Widows of Moro guerillas get P50K each from government
COTABATO CITY – Two hundred widows of Moro guerillas who perished in fighting for regional autonomy received P50,000 cash each as initial livelihood grants from the Bangsamoro government in payouts Thursday in Cotabato province.
Local executives in Cotabato province, among them Gov. Emmylou Taliño Mendoza, separately told reporters Saturday they were elated with the Bangsamoro government’s having provided the 200 widows with cash assistance they can use for income-generating projects in the agricultural enclaves where they reside.

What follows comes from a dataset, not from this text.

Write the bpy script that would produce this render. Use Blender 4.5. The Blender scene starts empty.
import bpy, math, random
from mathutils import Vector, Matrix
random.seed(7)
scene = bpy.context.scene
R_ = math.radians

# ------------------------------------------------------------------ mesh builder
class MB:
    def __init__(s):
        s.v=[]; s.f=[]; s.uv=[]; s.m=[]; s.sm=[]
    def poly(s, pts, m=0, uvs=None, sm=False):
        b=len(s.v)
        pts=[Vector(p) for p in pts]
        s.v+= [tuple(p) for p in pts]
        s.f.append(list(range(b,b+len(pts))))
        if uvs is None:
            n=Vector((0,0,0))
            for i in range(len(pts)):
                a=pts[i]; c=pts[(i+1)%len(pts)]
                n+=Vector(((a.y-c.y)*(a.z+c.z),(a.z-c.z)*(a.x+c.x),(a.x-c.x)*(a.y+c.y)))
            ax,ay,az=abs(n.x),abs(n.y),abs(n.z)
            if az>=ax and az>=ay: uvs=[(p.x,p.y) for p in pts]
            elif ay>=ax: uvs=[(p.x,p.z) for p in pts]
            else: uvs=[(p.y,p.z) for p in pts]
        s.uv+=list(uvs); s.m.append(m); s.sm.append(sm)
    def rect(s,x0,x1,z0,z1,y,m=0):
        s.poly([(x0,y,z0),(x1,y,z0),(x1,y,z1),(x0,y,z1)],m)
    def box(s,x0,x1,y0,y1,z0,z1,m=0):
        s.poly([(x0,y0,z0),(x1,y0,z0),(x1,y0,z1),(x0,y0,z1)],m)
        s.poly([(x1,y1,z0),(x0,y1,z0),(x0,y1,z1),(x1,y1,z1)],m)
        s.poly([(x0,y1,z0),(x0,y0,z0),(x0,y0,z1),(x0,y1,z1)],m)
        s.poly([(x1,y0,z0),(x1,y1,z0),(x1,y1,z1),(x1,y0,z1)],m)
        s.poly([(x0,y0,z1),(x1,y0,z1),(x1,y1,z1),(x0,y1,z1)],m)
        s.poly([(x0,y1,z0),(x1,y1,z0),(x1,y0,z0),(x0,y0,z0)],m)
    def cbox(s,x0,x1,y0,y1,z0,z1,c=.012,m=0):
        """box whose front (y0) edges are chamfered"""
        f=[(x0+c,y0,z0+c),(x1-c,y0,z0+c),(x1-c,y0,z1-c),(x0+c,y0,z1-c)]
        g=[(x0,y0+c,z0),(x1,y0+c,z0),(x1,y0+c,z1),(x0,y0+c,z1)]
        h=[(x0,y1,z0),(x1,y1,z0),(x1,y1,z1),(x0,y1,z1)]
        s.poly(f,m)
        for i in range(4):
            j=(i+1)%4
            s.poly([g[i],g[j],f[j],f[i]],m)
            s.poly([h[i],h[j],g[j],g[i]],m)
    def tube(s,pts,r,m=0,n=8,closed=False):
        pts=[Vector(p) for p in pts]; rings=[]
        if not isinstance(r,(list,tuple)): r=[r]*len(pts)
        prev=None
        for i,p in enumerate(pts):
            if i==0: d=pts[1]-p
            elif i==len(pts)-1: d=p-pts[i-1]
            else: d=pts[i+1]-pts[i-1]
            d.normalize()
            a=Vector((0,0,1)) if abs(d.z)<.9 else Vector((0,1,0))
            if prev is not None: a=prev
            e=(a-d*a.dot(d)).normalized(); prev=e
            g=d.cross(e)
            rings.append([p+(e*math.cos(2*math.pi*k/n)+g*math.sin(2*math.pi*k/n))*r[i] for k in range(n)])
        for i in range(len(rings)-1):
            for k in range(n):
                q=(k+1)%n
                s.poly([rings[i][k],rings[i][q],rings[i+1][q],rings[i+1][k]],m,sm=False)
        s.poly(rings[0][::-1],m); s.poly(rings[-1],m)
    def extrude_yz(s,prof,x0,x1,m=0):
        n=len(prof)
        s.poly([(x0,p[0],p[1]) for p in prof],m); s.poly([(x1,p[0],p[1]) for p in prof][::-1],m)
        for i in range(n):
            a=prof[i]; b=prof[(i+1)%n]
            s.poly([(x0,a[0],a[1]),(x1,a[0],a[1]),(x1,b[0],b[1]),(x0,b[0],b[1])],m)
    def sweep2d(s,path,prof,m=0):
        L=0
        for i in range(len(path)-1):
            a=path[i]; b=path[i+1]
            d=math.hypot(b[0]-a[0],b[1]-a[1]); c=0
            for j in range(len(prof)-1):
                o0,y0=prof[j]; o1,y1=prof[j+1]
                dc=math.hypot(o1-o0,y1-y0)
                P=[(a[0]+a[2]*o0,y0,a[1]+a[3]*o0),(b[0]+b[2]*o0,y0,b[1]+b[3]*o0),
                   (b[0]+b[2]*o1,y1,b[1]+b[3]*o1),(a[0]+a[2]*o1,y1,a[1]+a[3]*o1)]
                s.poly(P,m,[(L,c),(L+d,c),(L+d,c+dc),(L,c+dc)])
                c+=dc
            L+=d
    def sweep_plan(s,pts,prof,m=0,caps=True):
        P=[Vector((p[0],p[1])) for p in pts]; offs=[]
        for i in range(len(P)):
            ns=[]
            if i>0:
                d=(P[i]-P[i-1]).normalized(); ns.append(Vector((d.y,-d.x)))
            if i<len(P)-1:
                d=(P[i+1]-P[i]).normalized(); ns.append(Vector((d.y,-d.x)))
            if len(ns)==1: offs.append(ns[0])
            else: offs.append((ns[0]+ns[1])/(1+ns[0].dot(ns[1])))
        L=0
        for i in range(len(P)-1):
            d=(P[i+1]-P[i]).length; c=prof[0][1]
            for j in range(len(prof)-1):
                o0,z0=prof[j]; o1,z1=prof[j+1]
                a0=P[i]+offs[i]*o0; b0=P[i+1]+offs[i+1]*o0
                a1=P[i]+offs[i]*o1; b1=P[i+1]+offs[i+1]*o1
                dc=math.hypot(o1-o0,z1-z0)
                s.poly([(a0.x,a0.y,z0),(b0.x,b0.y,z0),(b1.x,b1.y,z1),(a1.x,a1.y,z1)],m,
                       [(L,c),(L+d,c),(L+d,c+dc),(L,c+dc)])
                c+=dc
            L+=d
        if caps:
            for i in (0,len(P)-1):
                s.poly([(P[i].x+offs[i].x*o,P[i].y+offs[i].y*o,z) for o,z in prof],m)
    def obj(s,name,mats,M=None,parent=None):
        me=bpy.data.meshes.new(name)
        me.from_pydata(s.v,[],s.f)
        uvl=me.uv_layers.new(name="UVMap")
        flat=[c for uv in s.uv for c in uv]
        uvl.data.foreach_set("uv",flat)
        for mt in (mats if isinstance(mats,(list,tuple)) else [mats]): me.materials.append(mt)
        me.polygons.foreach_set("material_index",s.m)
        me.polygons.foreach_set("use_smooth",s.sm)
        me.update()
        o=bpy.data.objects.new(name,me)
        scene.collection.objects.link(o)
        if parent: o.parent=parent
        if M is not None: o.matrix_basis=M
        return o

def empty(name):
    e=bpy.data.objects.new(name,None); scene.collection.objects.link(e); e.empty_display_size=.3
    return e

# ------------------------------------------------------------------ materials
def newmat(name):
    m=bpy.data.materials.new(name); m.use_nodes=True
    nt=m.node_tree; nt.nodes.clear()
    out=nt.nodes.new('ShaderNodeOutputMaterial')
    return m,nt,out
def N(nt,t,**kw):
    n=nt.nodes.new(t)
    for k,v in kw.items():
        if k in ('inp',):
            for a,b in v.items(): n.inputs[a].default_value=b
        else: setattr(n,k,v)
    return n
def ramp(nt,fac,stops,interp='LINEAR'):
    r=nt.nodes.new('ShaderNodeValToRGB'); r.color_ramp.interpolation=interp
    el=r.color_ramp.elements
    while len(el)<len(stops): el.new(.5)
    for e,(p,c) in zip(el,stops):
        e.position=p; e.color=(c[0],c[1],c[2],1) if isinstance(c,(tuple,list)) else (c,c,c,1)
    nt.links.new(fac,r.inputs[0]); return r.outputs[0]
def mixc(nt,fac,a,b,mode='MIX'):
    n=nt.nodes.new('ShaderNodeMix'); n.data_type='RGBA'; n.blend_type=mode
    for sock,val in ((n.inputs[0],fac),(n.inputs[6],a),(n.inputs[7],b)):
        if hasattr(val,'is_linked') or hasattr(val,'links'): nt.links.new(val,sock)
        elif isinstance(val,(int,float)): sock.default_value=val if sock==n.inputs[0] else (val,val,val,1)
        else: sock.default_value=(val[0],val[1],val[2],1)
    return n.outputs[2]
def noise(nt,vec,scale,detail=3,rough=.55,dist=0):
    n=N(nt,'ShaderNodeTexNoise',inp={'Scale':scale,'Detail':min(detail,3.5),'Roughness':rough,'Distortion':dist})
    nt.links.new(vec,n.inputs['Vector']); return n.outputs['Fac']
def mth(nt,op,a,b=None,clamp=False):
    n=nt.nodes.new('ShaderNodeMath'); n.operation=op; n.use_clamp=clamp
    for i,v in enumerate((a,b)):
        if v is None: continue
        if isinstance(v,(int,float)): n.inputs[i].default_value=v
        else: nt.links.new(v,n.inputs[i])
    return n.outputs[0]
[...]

The symbolic release of the monetary support to the 200 widows, who gathered in Barangay Manarapan in Carmen town in Cotabato, was facilitated by officials of the Bangsamoro Autonomous Region in Muslim Mindanao led by Regional Local Government Minister Naguib Sinarimbo.
The 200 beneficiaries of the livelihood assistance are from Bangsamoro barangays in Cotabato’s adjoining Kabacan and Carmen towns, where state forces and secessionist Moro groups figured in deadly encounters during the 1970s until the early 1990s.
A mother of four children, Zukria Abas, whose husband, Samsudin, died in an encounter with soldiers in 2014 in Pikit town in Cotabato, said she will use the P50,000 cash from the Ministry of the Interior and Local Government-BARMM for a small-scale rice and corn trading business in their barangay.
“I will tell my mother to use the money she received as down payment for a motorcycle for a tricycle I can drive around to earn money during non-school days,” said Madzid Sandiale, a 21-year-old college student, who lost his father, Tangan, in a clash with soldiers in Pagalungan town Maguindanao del Sur in 2003.
Sinarimbo had told the widows that the BARMM, a product of 22 years of peace talks between Malacañang and the Moro Islamic Liberation Front, recognizes how their spouses had fought for the creation of the Bangsamoro government that Malacañang and the MILF established in 2019 to serve the Moro communities.
There are 63 barangays in different towns in Cotabato province, which is under Administrative Region 12, that became part of the BARMM core territory via a plebiscite in 2019.
“We are happy that the Bangsamoro government is doing its best to make these 63 barangays become progressive. These barangays are no longer under Region 12 but my administration supports BARMM’s peace and development initiatives for its residents,” Cotabato Gov. Emmylou Taliño-Mendoza said Saturday.
Mendoza, chairperson of the influential multi-sector Regional Development Council 12 that covers four provinces and four cities in Region 12, said she and her constituent-mayors have continued extending basic services to residents of the 63 Bangsamoro barangays despite their being under the BARMM government now.
“These 63 barangays are inside municipalities that are under Cotabato province in Region 12. We are here to help BARMM make peace and progress spread in these barangays,” said Midsayap Mayor Rolly Sacdalan, who, like Mendoza, is also a staunch supporter of the joint government-MILF peace efforts.